The chief source of friction between Williams and others in the school choice coalition has been the calls by almost everyone but her to open the program to all families, not just the poor.

For Williams, choice has always been about leveling the playing field for poor, inner-city, African-American families. Before she spearheaded the legislation that instituted the voucher program, Williams was part of an abortive campaign that would have carved out a separate, inner-city public school district in Milwaukee.

She knew from the start, she said, that her agenda differed from that of others, but she was willing to make common cause.

“Our goal was empowering parents,” Williams said of herself and her inner-city supporters. Achieving the goal required getting organized. “The more people that are in the organization, the better able you are to achieve this goal. There was an understanding that we all have our own separate agendas.”

“The white people were looking at, ‘How can we get our kids to compete with the Japanese and the Germans,’ “ Williams said. “We were looking at, ‘How can we get our kids to read and write?’ ”

Although Williams criticizes the church in muted terms, she saves her biggest criticism for business interests who were part of the original choice coalition and who have been more vocal since about expanding choice to include all incomes.

But she also parts company with other choice supporters, including the church, on the issue of oversight for choice schools.

In the 1995-96 school year, when choice went through its first major expansion, several schools ended up folding in midyear. At the time, Williams introduced legislation to increase oversight.
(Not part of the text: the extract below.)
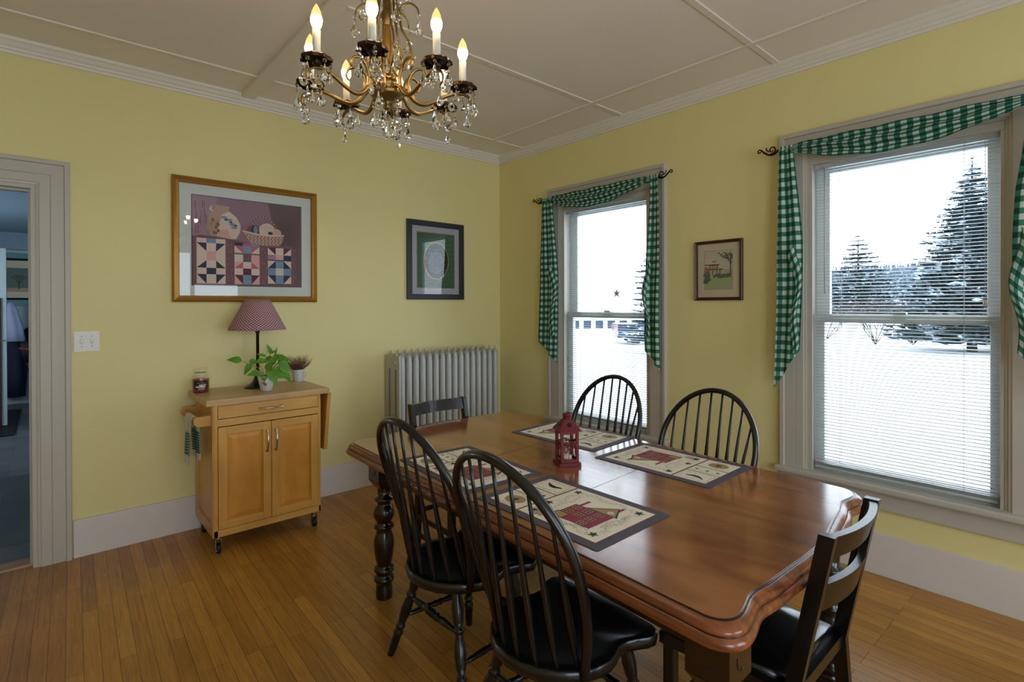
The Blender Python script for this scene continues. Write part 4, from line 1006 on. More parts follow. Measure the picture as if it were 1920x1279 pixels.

It failed, and Williams has subsequently criticized private schools for opposing greater oversight, including of their adherence to civil rights laws.

Sounding at times like her own critics, Williams said that religious schools in particular “didn’t want any accountability in the program.”

“The Catholic archdiocese wanted to change the rules that [vouchers] have been operating under for eight years,” Williams said, referring to the regulations upholding state and federal civil rights laws that last summer were taken out of the administrative rules.

Williams offers another prescription for critics of more stringent oversight.

“Can you abide by the rules?” she asked. “If not, don’t get in the program.”